## start

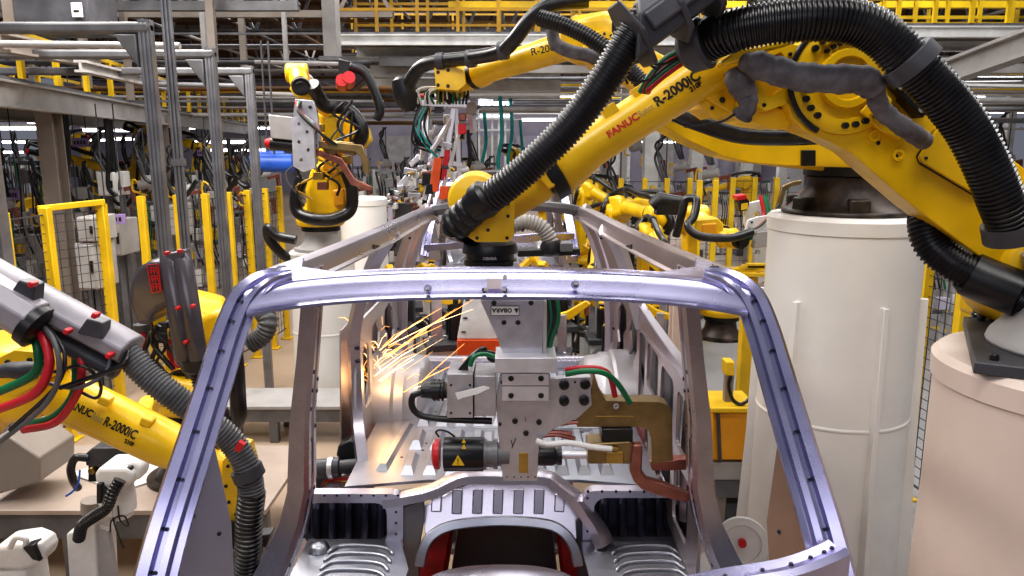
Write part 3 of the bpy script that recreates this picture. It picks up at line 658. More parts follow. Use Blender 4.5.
# base: plate, bell casting
mb = MB(); mb.box((BX, BY, ped_top + .0185), (.66, .66, .035), rz=-.5); mb.m = 1
for a in (-.28, -.18, .18, .28):
    for b in (-.28, .28): mb.bolt(V((BX, BY, ped_top + .035)) + Matrix.Rotation(-.5, 3, 'Z') @ V((a, b, 0)), (0, 0, 1), .014, .02)
mb.build('base_plate', [GRYD, BLK], rob, bev=.004)
mb = MB(); mb.lathe((BX, BY, ped_top + .035), (0, 0, 1), [(0, .29), (.03, .28), (.09, .23), (.16, .20), (.24, .21), (.28, .22)], 32); mb.build('base_casting', GRYL, rob, bev=.01, ang=45)
# dress pack hoses and shrouds
mb = MB(); mb.hose([W(*p) for p in ((664, 2, 2.12), (636, 30, 2.12), (606, 78, 2.14), (572, 124, 2.16), (530, 166, 2.18), (498, 192, 2.20), (470, 212, 2.24))], .048, .0125, .11, 20); mb.build('corrugated_hose', RUB, rob, label='long black corrugated hose along the forearm', ang=25)
mb = MB(); a, b = W(470, 212, 2.24), W(452, 228, 2.27); d = (b - a).normalized()
mb.lathe(a - d * .07, d, [(-.02, .045), (-.01, .056), (.02, .058), (.035, .050), (.05, .050), (.058, .046), (.066, .050), (.08, .050), (.088, .046), (.096, .050), (.11, .050), (.118, .046), (.126, .052), (.14, .050), (.145, .03)], 24); mb.cable([b, W(452, 230, 2.30), W(462, 234, 2.38), W(474, 232, 2.45)], .030, 14); mb.build('hose_end_boot', BLK, rob)
mb = MB(); a = W(634, 34, 2.12); b = W(760, -58, 2.16); d = (b - a).normalized()
mb.loft([[p + q for q in (V((0, -.075, -.07)), V((.0, .06, -.075)), V((0, .07, .05)), V((0, .03, .085)), V((0, -.05, .08)), V((0, -.085, .04)))] for p in (a, b)])
mb.lathe(a - d * .012, d, [(0, .075), (0, .112), (.012, .112), (.014, .08)], 6)
for t in (.25, .5, .75): mb.lathe(a + (b - a) * t, d, [(0, .07), (.004, .108), (.02, .108), (.024, .07)], 8)
mb.beam(a + V((0, -.09, .0)) + d * .03, b + V((0, -.09, 0)), .05, .02, (0, -1, 0)); mb.build('dress_pack_shroud', GRYD, rob, bev=.006)
mb = MB(); mb.hose([W(*p) for p in ((704, 42, 2.22), (732, 31, 2.16), (770, 23, 2.12), (812, 19, 2.10), (850, 21, 2.09), (880, 34, 2.08), (905, 58, 2.07), (937, 90, 2.06), (966, 126, 2.05), (988, 168, 2.04), (1003, 205, 2.04), (1014, 232, 2.06))], .060, .0125, .11, 20); mb.build('corrugated_hose', RUB, rob, label='thick black corrugated hose arching over the elbow', ang=25)
mb = MB(); a, b = W(901, 70, 2.07), W(922, 52, 2.07); p = W(911, 62, 2.07); d = (W(934, 90, 2.06) - W(890, 44, 2.08)).normalized()
mb.lathe(p - d * .02, d, [(0, .062), (0, .073), (.045, .075), (.045, .062)], 26)
for k in range(8): mb.bolt(W(914 + k * 2.6, 46 + k * 1.2, 2.06), d, .004, .02)
mb.build('hose_clamp', GRYD, rob, bev=.002)
mb = MB(); p = W(702, 44, 2.22); d = (W(732, 31, 2.16) - W(690, 48, 2.24)).normalized(); mb.lathe(p - d * .06, d, [(0, .05), (.02, .07), (.07, .075), (.08, .066)], 24); mb.build('hose_clamp', GRYD, rob)
mb = MB(); p = W(1013, 233, 2.06); mb.lathe(p - V((.01, 0, -.03)), (.35, .1, -1), [(0, .055), (.0, .075), (.05, .075), (.06, .05)], 24); mb.build('hose_clamp', GRYD, rob)
# coloured lines at the hose mouth
for m_, k in ((GRN, 0), (REDH, 1), (RUB, 2), (GRN, 3), (REDH, 4)):
    mb = MB(); mb.cable(PX([(700, 46 + k * 2, 2.24), (684, 50 + k * 3, 2.26), (664, 60 + k * 4, 2.27), (650, 76 + k * 3, 2.28), (640 + k * 2, 92, 2.31)]), .009, 8); mb.build('supply_hose', m_, rob)
for pts in ([(658, 70), (640, 60), (628, 68), (630, 80), (648, 80), (660, 66)], [(628, 84), (622, 70), (640, 62), (664, 64), (690, 50)], [(672, 120), (690, 126), (720, 122), (735, 114)]):
    mb = MB(); mb.cable(PX(pts, 2.24), .004, 6); mb.build('thin_cable', RUB, rob)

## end

● **Request**: Exclude the pictures. Write out the remaining data exactly.

● **Task answer**:
Write part 3 of the bpy script that recreates this picture. It picks up at line 658. More parts follow. Use Blender 4.5.
# base: plate, bell casting
mb = MB(); mb.box((BX, BY, ped_top + .0185), (.66, .66, .035), rz=-.5); mb.m = 1
for a in (-.28, -.18, .18, .28):
    for b in (-.28, .28): mb.bolt(V((BX, BY, ped_top + .035)) + Matrix.Rotation(-.5, 3, 'Z') @ V((a, b, 0)), (0, 0, 1), .014, .02)
mb.build('base_plate', [GRYD, BLK], rob, bev=.004)
mb = MB(); mb.lathe((BX, BY, ped_top + .035), (0, 0, 1), [(0, .29), (.03, .28), (.09, .23), (.16, .20), (.24, .21), (.28, .22)], 32); mb.build('base_casting', GRYL, rob, bev=.01, ang=45)
# dress pack hoses and shrouds
mb = MB(); mb.hose([W(*p) for p in ((664, 2, 2.12), (636, 30, 2.12), (606, 78, 2.14), (572, 124, 2.16), (530, 166, 2.18), (498, 192, 2.20), (470, 212, 2.24))], .048, .0125, .11, 20); mb.build('corrugated_hose', RUB, rob, label='long black corrugated hose along the forearm', ang=25)
mb = MB(); a, b = W(470, 212, 2.24), W(452, 228, 2.27); d = (b - a).normalized()
mb.lathe(a - d * .07, d, [(-.02, .045), (-.01, .056), (.02, .058), (.035, .050), (.05, .050), (.058, .046), (.066, .050), (.08, .050), (.088, .046), (.096, .050), (.11, .050), (.118, .046), (.126, .052), (.14, .050), (.145, .03)], 24); mb.cable([b, W(452, 230, 2.30), W(462, 234, 2.38), W(474, 232, 2.45)], .030, 14); mb.build('hose_end_boot', BLK, rob)
mb = MB(); a = W(634, 34, 2.12); b = W(760, -58, 2.16); d = (b - a).normalized()
mb.loft([[p + q for q in (V((0, -.075, -.07)), V((.0, .06, -.075)), V((0, .07, .05)), V((0, .03, .085)), V((0, -.05, .08)), V((0, -.085, .04)))] for p in (a, b)])
mb.lathe(a - d * .012, d, [(0, .075), (0, .112), (.012, .112), (.014, .08)], 6)
for t in (.25, .5, .75): mb.lathe(a + (b - a) * t, d, [(0, .07), (.004, .108), (.02, .108), (.024, .07)], 8)
mb.beam(a + V((0, -.09, .0)) + d * .03, b + V((0, -.09, 0)), .05, .02, (0, -1, 0)); mb.build('dress_pack_shroud', GRYD, rob, bev=.006)
mb = MB(); mb.hose([W(*p) for p in ((704, 42, 2.22), (732, 31, 2.16), (770, 23, 2.12), (812, 19, 2.10), (850, 21, 2.09), (880, 34, 2.08), (905, 58, 2.07), (937, 90, 2.06), (966, 126, 2.05), (988, 168, 2.04), (1003, 205, 2.04), (1014, 232, 2.06))], .060, .0125, .11, 20); mb.build('corrugated_hose', RUB, rob, label='thick black corrugated hose arching over the elbow', ang=25)
mb = MB(); a, b = W(901, 70, 2.07), W(922, 52, 2.07); p = W(911, 62, 2.07); d = (W(934, 90, 2.06) - W(890, 44, 2.08)).normalized()
mb.lathe(p - d * .02, d, [(0, .062), (0, .073), (.045, .075), (.045, .062)], 26)
for k in range(8): mb.bolt(W(914 + k * 2.6, 46 + k * 1.2, 2.06), d, .004, .02)
mb.build('hose_clamp', GRYD, rob, bev=.002)
mb = MB(); p = W(702, 44, 2.22); d = (W(732, 31, 2.16) - W(690, 48, 2.24)).normalized(); mb.lathe(p - d * .06, d, [(0, .05), (.02, .07), (.07, .075), (.08, .066)], 24); mb.build('hose_clamp', GRYD, rob)
mb = MB(); p = W(1013, 233, 2.06); mb.lathe(p - V((.01, 0, -.03)), (.35, .1, -1), [(0, .055), (.0, .075), (.05, .075), (.06, .05)], 24); mb.build('hose_clamp', GRYD, rob)
# coloured lines at the hose mouth
for m_, k in ((GRN, 0), (REDH, 1), (RUB, 2), (GRN, 3), (REDH, 4)):
    mb = MB(); mb.cable(PX([(700, 46 + k * 2, 2.24), (684, 50 + k * 3, 2.26), (664, 60 + k * 4, 2.27), (650, 76 + k * 3, 2.28), (640 + k * 2, 92, 2.31)]), .009, 8); mb.build('supply_hose', m_, rob)
for pts in ([(658, 70), (640, 60), (628, 68), (630, 80), (648, 80), (660, 66)], [(628, 84), (622, 70), (640, 62), (664, 64), (690, 50)], [(672, 120), (690, 126), (720, 122), (735, 114)]):
    mb = MB(); mb.cable(PX(pts, 2.24), .004, 6); mb.build('thin_cable', RUB, rob)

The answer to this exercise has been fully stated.